On July 18, 2025, the General-Purpose Artificial-Intelligence (GPAI) guidelines were released by the European Commission pursuant to the EU Artificial Intelligence Act (Act), which took effect on August 1, 2024.
While these guidelines are not legally binding, they reflect how the European Commission interprets the Act and provide guidance for future enforcement actions and compliance expectations.
Ronin Legal examines these guidelines and their implications for GPAI providers.
What Qualifies As GPAI
Article 3(63) of the EU AI Act defines GPAI as a model trained on large-scale data using self-supervision. These models show broad capabilities and can handle a wide range of tasks. The model’s use is not limited by how it is placed on the market and can be integrated into many different systems and applications.
Models used only for research, development, or prototyping before market placement are excluded from this definition.
Technical Thresholds
A model qualifies as GPAI if its training compute exceeds 10^23 FLOP and has the ability to generate language, text-to-image, or text-to-video outputs.
Models with training compute exceeding 10^25 FLOP are presumed to have systemic risk, triggering enhanced obligations. The Commission can also designate models as systemically risky on its own initiative or following alerts from the scientific panel.
Who Must Comply
The guidelines cover four key areas: what qualifies as a GPAI model, who is considered a provider placing such models on the market, which providers may be exempt from certain obligations, and how providers must comply with the Act’s requirements.
The AI Act applies to any actor that places a GPAI model on the EU market, regardless of whether they are based within the Union or in a third country. Providers located outside the EU must appoint an authorized representative established within the EU before placing their model on the market.
Timeline and Enforcement
Obligations for GPAI providers will apply starting August 2, 2025. The European Commission, through the AI Office, is responsible for supervising, investigating, enforcing, and monitoring compliance.
Providers who have already placed GPAI models on the EU market before August 2, 2025, have a grace period and must become fully compliant by August 2, 2027. This obligation applies across the model’s entire lifecycle.
Standard GPAI Obligations
All GPAI providers must meet baseline requirements throughout the model lifecycle:
- Maintain and update documentation required under the Act
- Apply copyright policy to each relevant model (providers may adopt a single policy across all models)
- Create a publicly available summary of content used during training
- Conduct risk assessments and implement mitigation measures
- Apply governance-related risk controls
GPAI providers must also maintain technical documentation, share relevant information with downstream providers, and make documentation available to the AI Office and national authorities.
Enhanced Obligations for Systemic Risk Models
Providers of GPAI models with systemic risks must meet enhanced responsibilities.
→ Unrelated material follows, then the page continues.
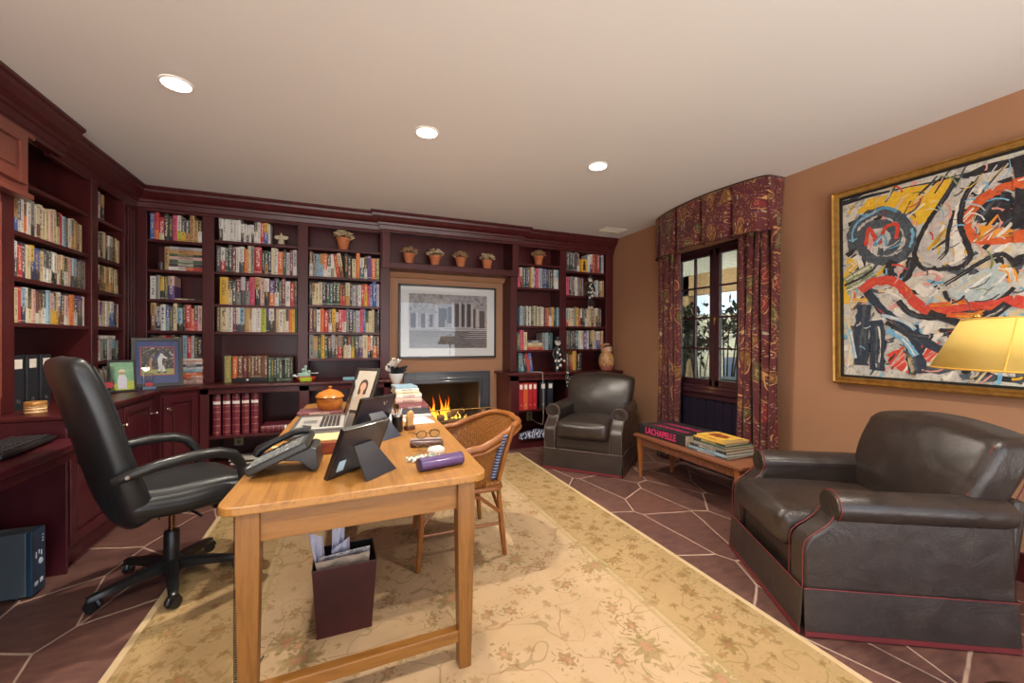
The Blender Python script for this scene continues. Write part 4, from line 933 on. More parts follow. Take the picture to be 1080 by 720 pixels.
# computer tower under the desk
th = thing('computer', 'small dark grey desktop computer standing on the floor under the desk', 'computer', (-1.425, 2.815, 0))
bm = nb(); box(bm, -.37, -.022, -.05, .05, .012, .325); obj('case', bm, P('pc_grey', '#56626b', .4, .3), th, bev=.004)
bm = nb(); box(bm, -.022, 0, -.05, .05, .010, .328); obj('front_panel', bm, P('pc_front', '#1f3a52', .35), th, bev=.004)
bm = nb()
for a in range(12): pass
rings = [[(x, .012+r*math.cos(a*PI/12), .16+r*math.sin(a*PI/12)) for a in range(24)] for r, x in ((.015, .0), (.015, .0015), (.0001, .0015))]; loft(bm, rings); obj('round_badge', bm, P('pc_badge', '#c7d2da', .3), th)
M4 = Matrix.Translation((.001, .0, .105))@Matrix.Rotation(PI/2, 4, 'Z')@Matrix.Rotation(PI/2, 4, 'X')
bm = nb()
for y, z, w, h in ((.028, .285, .012, .006), (.028, .27, .012, .006), (.028, .255, .012, .006), (-.02, .2, .006, .03), (.0, .21, .006, .02), (.018, .2, .006, .025), (-.02, .06, .022, .02), (.018, .062, .022, .02)): box(bm, 0, .0012, y-w/2, y+w/2, z-h/2, z+h/2)
obj('port_marks', bm, P('pc_badge', '#c7d2da', .3), th)
bm = nb()
for x in (-.33, -.06):
    for y in (-.038, .038): cyl(bm, (x, y, 0), (x, y, .013), .012)
obj('foot', bm, BLACKP, th, smooth=True)
# ================================================================== WOODEN TABLE AND WHAT LIES ON IT
PINE = wood('honey_pine', '#7a4d22', '#a87638', (16, 1.1, 16), .38, .15, .1)
PINEX = wood('honey_pine_cross', '#6c441b', '#8f602a', (1.1, 16, 16), .4, .1, .1)
PINEZ = wood('honey_pine_leg', '#664018', '#885a27', (16, 16, 1.1), .4, .1, .1)
TZ = .76; TL = Vector((.12, 2.6, 0)); MT = Matrix.Translation(-TL)
tb = thing('table', 'long honey-coloured wooden table with rounded corners covered in desk things', 'table', TL)
def rounded(poly, r, n=6):
    out = []; k = len(poly)
    for i in range(k):
        a, b, c = Vector(poly[i-1]), Vector(poly[i]), Vector(poly[(i+1) % k]); u = (a-b).normalized(); v = (c-b).normalized()
        for j in range(n+1):
            t_ = j/n; p = b+u*r*(1-t_) ** 2+v*r*t_ ** 2; out.append((p.x, p.y))
    return out
bm = nb(); prism(bm, rounded([(-.374, 1.495), (.522, 1.53), (.597, 3.75), (-.285, 3.72)], .075), 'z', TZ-.028, TZ); bm.transform(MT); obj('tabletop', bm, PINE, tb, bev=.005)
LEGS = ((-.284, 1.545), (.434, 1.572), (.515, 3.66), (-.215, 3.63))
for x, y in LEGS:
    bm = nb(); loft(bm, [[(x+sx*s, y+sy*s, z) for sx, sy in ((-1, -1), (1, -1), (1, 1), (-1, 1))] for s, z in ((.024, .0122), (.031, .45), (.0335, .55), (.0335, TZ-.028))]); bm.transform(MT); obj('leg', bm, PINEZ, tb, bev=.003)
def beam(bm, p, q, t_, z0, z1):
    p, q = Vector(p), Vector(q); n = (q-p).normalized(); s = Vector((-n.y, n.x))*t_/2
    prism(bm, [(p+s)[:], (p-s)[:], (q-s)[:], (q+s)[:]], 'z', z0, z1)
for i, j in ((0, 1), (3, 2)):
    bm = nb(); beam(bm, (LEGS[i][0]+.03, LEGS[i][1]), (LEGS[j][0]-.03, LEGS[j][1]), .024, .63, TZ-.028); bm.transform(MT); obj('end_apron', bm, PINEX, tb, bev=.002)
for i, j in ((1, 2), (0, 3)):
    bm = nb(); beam(bm, (LEGS[i][0], LEGS[i][1]+.03), (LEGS[j][0], LEGS[j][1]-.03), .024, .63, TZ-.028); bm.transform(MT); obj('side_apron', bm, PINE, tb, bev=.002)
for a, b in ((0, 1), (3, 2)):
    bm = nb(); beam(bm, (LEGS[a][0]+.02, LEGS[a][1]), (LEGS[b][0]-.02, LEGS[b][1]), .04, .115, .16); bm.transform(MT); obj('stretcher', bm, PINEX, tb, bev=.004)

# --- desk telephone: wedge body standing up on a foot at its back, keys toward the desk chair
PHK = P('phone_charcoal', '#2b2c2c', .4, bump=.05, bs=300); PHG = P('phone_keys', '#7f8383', .4); 
th = thing('telephone', 'charcoal desk telephone with grey keys tilted at the near left of the table', 'telephone', (-.325, 1.88, TZ+.006), rad(-3))
th.scale = (.9, .95, .88); tl = Matrix.Translation((0, 0, .004))@Matrix.Rotation(-rad(25), 4, 'Y')
bm = nb(); rbox(bm, (.125, 0, .018), (.125, .125, .016), .01, 5); bm.transform(tl); obj('body', bm, PHK, th, smooth=True)
bm = nb(); box(bm, .008, .243, -.12, .03, .0335, .0365); bm.transform(tl); obj('key_panel', bm, P('phone_panel', '#4c4f50', .4), th, bev=.001)
bm = nb()
for i in range(10):
    for j in range(6): x = .02+i*.022; y = -.108+j*.024; box(bm, x-.007, x+.007, y-.008, y+.008, .036, .0405, 0 if (i*5+j*3) % 7 else 1)
bm.transform(tl); obj('keys', bm, [PHG, P('phone_key_white', '#a5a8a7', .4)], th, bev=.001)
bm = nb(); pts = [(.005, .075, .045), (.03, .076, .062), (.08, .078, .066), (.13, .078, .066), (.18, .078, .066), (.225, .076, .06), (.248, .075, .043)]
tube(bm, pts, [.024, .027, .019, .018, .019, .027, .024], 12, squash=.8); bm.transform(tl); obj('handset', bm, BLACKP, th, smooth=True)
bm = nb(); prism(bm, [(.11, .055), (.23, .107), (.25, .098), (.262, .012), (.238, -.001), (.185, .047)], 'y', -.085, .085); obj('stand', bm, PHK, th, bev=.004)
bm = nb(); box(bm, .185, .235, .045, .11, .0345, .0375); bm.transform(tl); obj('display', bm, P('phone_display', '#6c7a86', .25), th)
bm = nb(); n = 90; tube(bm, [(-.02-.02*math.sin(i/n*PI)+.007*math.cos(i*1.3), .10-.16*i/n, .008+.007*math.sin(i*1.3)) for i in range(n+1)], .0022, 5); obj('coiled_cord', bm, BLACKP, th, smooth=True)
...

They must continuously assess and mitigate systemic risks, taking appropriate measures throughout the model’s lifecycle. Additionally, cybersecurity protection and physical security must be ensured.
Models meeting the systemic risk threshold trigger additional obligations:
- Notify the Commission within two weeks of meeting the threshold
- Notify the Commission before completing training if the provider can reasonably foresee the model will meet the criteria (within 2 weeks of such estimation)
- If the estimated value does not meet the threshold, closely monitor actual compute usage
Providers can submit supporting arguments if they believe their model does not present systemic risks despite meeting the threshold. If the Commission designates a model as systemically risky on its own initiative, providers can challenge the decision by filing a reasoned request for reassessment within six months.
Market Placement Scenarios
“Placing on the market” refers to making a GPAI model available within the EU for distribution or use as part of a commercial activity. The guidelines address different scenarios:
Upstream Provider
Upstream Provider refers to the entity or system that creates and supplies the foundational AI models.
When a GPAI model is developed by an upstream actor and made available for the first time to a downstream actor on the EU market, the upstream actor qualifies as the provider and must comply with GPAI obligations.
Downstream Provider
Downstream provider means a provider, which integrates an AI model, regardless of whether the AI model is provided by themselves or provided by another entity. If a downstream actor integrates a model into an AI system and places that system on the Union market, the downstream actor becomes the provider. However, a downstream actor is only deemed the provider of a modified GPAI model if changes substantially impact the model’s generality, capabilities, or systemic risk.
Third Country Scenarios
When a GPAI model is first made available to a downstream actor outside the EU, the upstream actor is generally treated as the provider if that downstream actor later brings the system into the EU. However, if the upstream actor explicitly excludes the model’s distribution or use in the EU, the downstream actor becomes the provider.
Looking Ahead
These guidelines help harmonize GPAI providers’ obligations under the Act. Providers of GPAI models who choose not to follow a code of practice assessed as adequate must demonstrate full compliance with Chapter V of the AI Act and explain how their chosen measures achieve compliance. This route may increase regulatory scrutiny, as the absence of a standardized code of practice makes it harder for the AI Office to assess compliance. For organisations navigating this complex legal terrain, partnering with an experienced AI law firm can provide critical insight into regulatory expectations and risk mitigation strategies under the EU AI Act.